Collected material »
_____
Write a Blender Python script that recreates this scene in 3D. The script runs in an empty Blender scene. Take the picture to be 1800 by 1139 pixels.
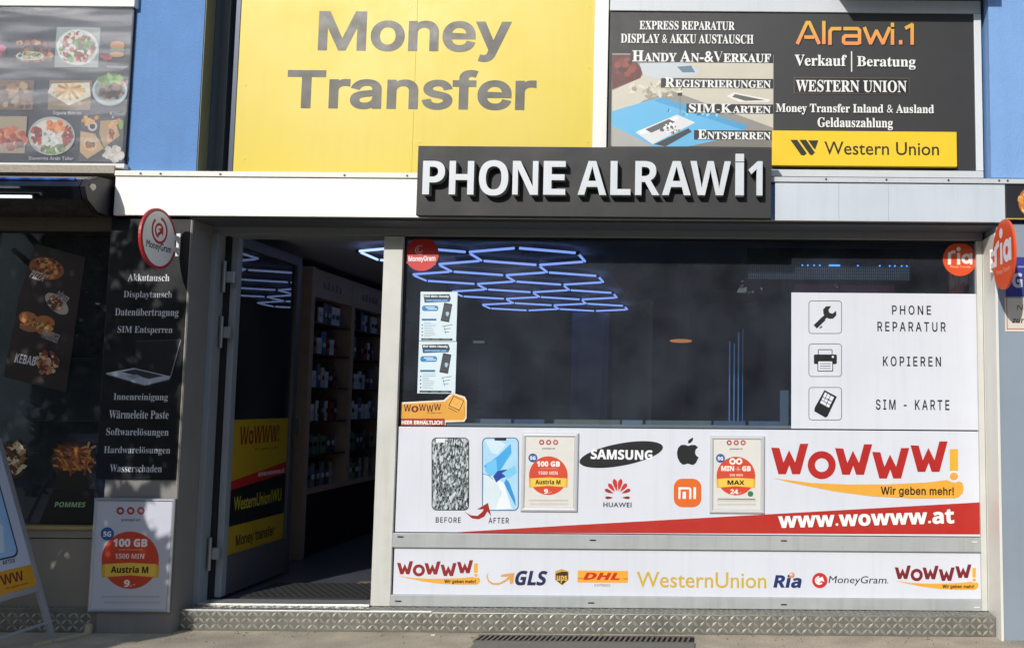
import bpy, bmesh, math, random
from mathutils import Vector, Matrix

# ------------------------------------------------------------------ camera, world, sun
SC = bpy.context.scene
COL = SC.collection
CAM_H, CAM_D = 1.37, 5.9
FPX, CXP, CYP = 1650.0, 1250.0, 569.5            # focal length and principal point in photo pixels
PITCH, ROLL = math.radians(4.86), math.radians(0.4735)
_f = Vector((0, math.cos(PITCH), math.sin(PITCH)))
_r = Vector((1, 0, 0))
_u = _r.cross(_f)
AX = _r * math.cos(ROLL) + _u * math.sin(ROLL)
AY = -_r * math.sin(ROLL) + _u * math.cos(ROLL)
EYE = Vector((0, -CAM_D, CAM_H))
cam = bpy.data.cameras.new('camera')
cam.sensor_width = 36; cam.lens = FPX / 1800 * 36
cam.shift_x = -(CXP - 900) / 1800; cam.shift_y = 0
cam.clip_start = 0.05; cam.clip_end = 300
camo = bpy.data.objects.new('camera', cam); COL.objects.link(camo)
camo.matrix_world = Matrix(((AX.x, AY.x, -_f.x, EYE.x), (AX.y, AY.y, -_f.y, EYE.y), (AX.z, AY.z, -_f.z, EYE.z), (0, 0, 0, 1)))
SC.camera = camo

SR, SD = 0.40, 0.573                              # sun: metres right / down per metre towards the wall
sun_dir = Vector((SR, 1, -SD)).normalized()
SUN_EL = math.asin(-sun_dir.z)
SUN_AZ = math.atan2(-sun_dir.x, -sun_dir.y)
w = bpy.data.worlds.new("World"); SC.world = w; w.use_nodes = True
nt = w.node_tree
sky = nt.nodes.new('ShaderNodeTexSky'); sky.sky_type = 'NISHITA'; sky.sun_disc = False
sky.sun_elevation = SUN_EL; sky.sun_rotation = SUN_AZ
nt.links.new(sky.outputs[0], nt.nodes['Background'].inputs[0])
nt.nodes['Background'].inputs[1].default_value = 0.15
sl = bpy.data.lights.new('sun', 'SUN'); sl.energy = 3.75; sl.angle = math.radians(0.5); sl.color = (1, .965, .91)
so = bpy.data.objects.new('sun', sl); COL.objects.link(so)
so.rotation_euler = sun_dir.to_track_quat('-Z', 'Y').to_euler(); so.location = (-8, -20, 14)
SC.view_settings.view_transform = 'Standard'; SC.view_settings.look = 'None'
SC.view_settings.gamma = 1; SC.view_settings.use_curve_mapping = False
SC.view_settings.exposure = -0.14
SC.render.engine = 'CYCLES'
SC.cycles.max_bounces = 7; SC.cycles.transparent_max_bounces = 12
SC.cycles.use_denoising = True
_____
Short task »
Your copy of the data should match it exactly, except that pictures are left out.

Exercise solution »
Write a Blender Python script that recreates this scene in 3D. The script runs in an empty Blender scene. Take the picture to be 1800 by 1139 pixels.
import bpy, bmesh, math, random
from mathutils import Vector, Matrix

# ------------------------------------------------------------------ camera, world, sun
SC = bpy.context.scene
COL = SC.collection
CAM_H, CAM_D = 1.37, 5.9
FPX, CXP, CYP = 1650.0, 1250.0, 569.5            # focal length and principal point in photo pixels
PITCH, ROLL = math.radians(4.86), math.radians(0.4735)
_f = Vector((0, math.cos(PITCH), math.sin(PITCH)))
_r = Vector((1, 0, 0))
_u = _r.cross(_f)
AX = _r * math.cos(ROLL) + _u * math.sin(ROLL)
AY = -_r * math.sin(ROLL) + _u * math.cos(ROLL)
EYE = Vector((0, -CAM_D, CAM_H))
cam = bpy.data.cameras.new('camera')
cam.sensor_width = 36; cam.lens = FPX / 1800 * 36
cam.shift_x = -(CXP - 900) / 1800; cam.shift_y = 0
cam.clip_start = 0.05; cam.clip_end = 300
camo = bpy.data.objects.new('camera', cam); COL.objects.link(camo)
camo.matrix_world = Matrix(((AX.x, AY.x, -_f.x, EYE.x), (AX.y, AY.y, -_f.y, EYE.y), (AX.z, AY.z, -_f.z, EYE.z), (0, 0, 0, 1)))
SC.camera = camo

SR, SD = 0.40, 0.573                              # sun: metres right / down per metre towards the wall
sun_dir = Vector((SR, 1, -SD)).normalized()
SUN_EL = math.asin(-sun_dir.z)
SUN_AZ = math.atan2(-sun_dir.x, -sun_dir.y)
w = bpy.data.worlds.new("World"); SC.world = w; w.use_nodes = True
nt = w.node_tree
sky = nt.nodes.new('ShaderNodeTexSky'); sky.sky_type = 'NISHITA'; sky.sun_disc = False
sky.sun_elevation = SUN_EL; sky.sun_rotation = SUN_AZ
nt.links.new(sky.outputs[0], nt.nodes['Background'].inputs[0])
nt.nodes['Background'].inputs[1].default_value = 0.15
sl = bpy.data.lights.new('sun', 'SUN'); sl.energy = 3.75; sl.angle = math.radians(0.5); sl.color = (1, .965, .91)
so = bpy.data.objects.new('sun', sl); COL.objects.link(so)
so.rotation_euler = sun_dir.to_track_quat('-Z', 'Y').to_euler(); so.location = (-8, -20, 14)
SC.view_settings.view_transform = 'Standard'; SC.view_settings.look = 'None'
SC.view_settings.gamma = 1; SC.view_settings.use_curve_mapping = False
SC.view_settings.exposure = -0.14
SC.render.engine = 'CYCLES'
SC.cycles.max_bounces = 7; SC.cycles.transparent_max_bounces = 12
SC.cycles.use_denoising = True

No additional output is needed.